Monreith has been in possession of the same family for 427 years. That it has been for a considerable part of that period a home of flowers, there is the evidence of a fine piece of tapestry to prove. This was the work of the wife of the third baronet (he died in 1771), who set herself to depict in applique the flowers growing in the castle garden. They were laid on a maroon ground to serve as a carpet—literally a parterre—for the castle drawing-room. A laborious task, but evidently a labour of love, so faithfully are the dame's favourites set out in a design of remarkable grandeur. A large basket of flowers forms the centre; smaller groups fill the four corners, and round the carpet runs a continuous wreath looped with ribbons.

Stowed away in a lumber room, this fine piece of work was unearthed thirty years ago. Moths had played havoc with the ground cloth, but the needlework was almost intact, and the colours fresh : skilful hands were set busy relaying the flowers upon cloth of an old gold colour, and the piece now hangs on the wall of the ante-room in the modern house of Monreith. Among the flowers most easily recognised in the design are the madonna lily (which refuses to flourish with us now), the Isabelline lily, clove carnations, mullein, lupine, hyacinth, red primrose, auricula, polyanthus, guelder rose, anemone, moss rose, scarlet lychnis, pink geranium (its leaves variegated with white), convolvulus, sunflower, sweet-William, scabious, and Canterbury bells, whence one is able to form a good notion of the furniture of a Scottish garden in the eighteenth century. Strange to say, the common daffodil is not among them ; the only representative of the family being that double form of narcissus incomparabilis which goes by the homely name of Butter-and-eggs.

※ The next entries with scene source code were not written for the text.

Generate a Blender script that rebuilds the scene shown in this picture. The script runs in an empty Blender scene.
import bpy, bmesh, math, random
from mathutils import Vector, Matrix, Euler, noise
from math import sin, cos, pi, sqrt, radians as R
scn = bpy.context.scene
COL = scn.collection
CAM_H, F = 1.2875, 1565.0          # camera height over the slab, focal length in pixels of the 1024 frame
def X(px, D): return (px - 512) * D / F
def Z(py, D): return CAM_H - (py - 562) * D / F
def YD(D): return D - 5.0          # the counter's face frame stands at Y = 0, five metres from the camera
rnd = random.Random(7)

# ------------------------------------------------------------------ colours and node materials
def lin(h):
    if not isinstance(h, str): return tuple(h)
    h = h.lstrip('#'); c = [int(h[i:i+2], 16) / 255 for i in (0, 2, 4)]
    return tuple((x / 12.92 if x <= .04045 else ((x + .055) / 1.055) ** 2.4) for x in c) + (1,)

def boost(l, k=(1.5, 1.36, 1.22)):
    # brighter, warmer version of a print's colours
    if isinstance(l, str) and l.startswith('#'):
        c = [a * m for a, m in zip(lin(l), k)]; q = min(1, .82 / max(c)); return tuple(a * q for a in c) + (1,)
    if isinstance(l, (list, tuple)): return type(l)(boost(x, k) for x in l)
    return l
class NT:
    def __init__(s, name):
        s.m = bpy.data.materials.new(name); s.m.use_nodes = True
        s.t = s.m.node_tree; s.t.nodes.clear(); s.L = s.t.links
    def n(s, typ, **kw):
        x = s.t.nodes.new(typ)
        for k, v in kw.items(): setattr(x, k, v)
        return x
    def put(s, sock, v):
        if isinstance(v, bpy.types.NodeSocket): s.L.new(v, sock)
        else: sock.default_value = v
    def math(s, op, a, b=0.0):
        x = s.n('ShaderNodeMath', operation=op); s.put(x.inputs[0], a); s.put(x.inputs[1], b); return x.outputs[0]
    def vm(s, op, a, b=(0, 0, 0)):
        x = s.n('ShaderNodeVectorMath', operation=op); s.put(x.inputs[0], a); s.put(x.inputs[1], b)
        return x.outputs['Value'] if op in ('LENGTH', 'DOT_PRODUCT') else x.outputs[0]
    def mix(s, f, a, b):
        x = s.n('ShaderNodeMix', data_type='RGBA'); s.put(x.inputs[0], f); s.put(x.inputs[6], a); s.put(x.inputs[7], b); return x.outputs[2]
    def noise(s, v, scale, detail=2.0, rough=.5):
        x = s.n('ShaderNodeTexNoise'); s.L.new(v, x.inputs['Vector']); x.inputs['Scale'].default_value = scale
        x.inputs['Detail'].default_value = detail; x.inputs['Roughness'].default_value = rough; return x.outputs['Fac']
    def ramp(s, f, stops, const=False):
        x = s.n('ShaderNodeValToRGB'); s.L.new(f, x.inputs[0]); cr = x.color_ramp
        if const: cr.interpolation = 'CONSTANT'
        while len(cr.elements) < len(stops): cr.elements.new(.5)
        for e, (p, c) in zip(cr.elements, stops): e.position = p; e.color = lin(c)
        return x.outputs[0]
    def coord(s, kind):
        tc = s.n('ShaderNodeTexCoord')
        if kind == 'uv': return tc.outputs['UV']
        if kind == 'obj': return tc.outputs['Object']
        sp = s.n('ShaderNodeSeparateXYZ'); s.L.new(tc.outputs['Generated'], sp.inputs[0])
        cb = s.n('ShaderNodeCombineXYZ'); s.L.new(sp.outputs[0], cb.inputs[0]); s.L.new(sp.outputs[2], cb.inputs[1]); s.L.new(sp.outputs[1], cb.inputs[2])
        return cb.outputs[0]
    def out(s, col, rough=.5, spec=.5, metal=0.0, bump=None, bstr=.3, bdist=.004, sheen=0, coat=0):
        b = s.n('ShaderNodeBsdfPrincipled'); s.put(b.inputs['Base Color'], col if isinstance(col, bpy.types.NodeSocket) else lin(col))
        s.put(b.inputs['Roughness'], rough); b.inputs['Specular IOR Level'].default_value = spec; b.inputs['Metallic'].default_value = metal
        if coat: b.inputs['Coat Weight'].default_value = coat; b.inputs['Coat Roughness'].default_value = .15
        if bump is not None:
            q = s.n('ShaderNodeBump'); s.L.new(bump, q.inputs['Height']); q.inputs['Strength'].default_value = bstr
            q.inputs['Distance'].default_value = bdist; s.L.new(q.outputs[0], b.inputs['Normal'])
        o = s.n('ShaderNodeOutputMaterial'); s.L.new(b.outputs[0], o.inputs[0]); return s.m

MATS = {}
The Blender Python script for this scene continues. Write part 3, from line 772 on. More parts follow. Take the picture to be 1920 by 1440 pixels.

No doubt many of the flowers still adorning these grounds are borne on the same roots which furnished patterns for the gentle artist a century and a half ago ; for there is no fixed limit to the life of some of the humblest herbs. The oxlip may outlive the oak which overshadows it; yonder massive sycamore may be but a child in years compared with the celandine that stars the bank at its foot, and who shall declare the "expectation of life" in the lowly stonecrop that creeps beneath our feet. The green mound, whereon stands the keep of the old castle, breaks out each spring on its south side with a constellation of white violets, wide-spread on the slope. They have long outlived the memory of her who planted them, for it is more than a century since the castle was inhabited. On the terrace at Monreith there is planted in clipped box the Psalmist's note of warning—Homo quasi flos egreditur et conteritur; but those who covet length of days might willingly exchange terms of life with "the hyssop that springeth out of the wall."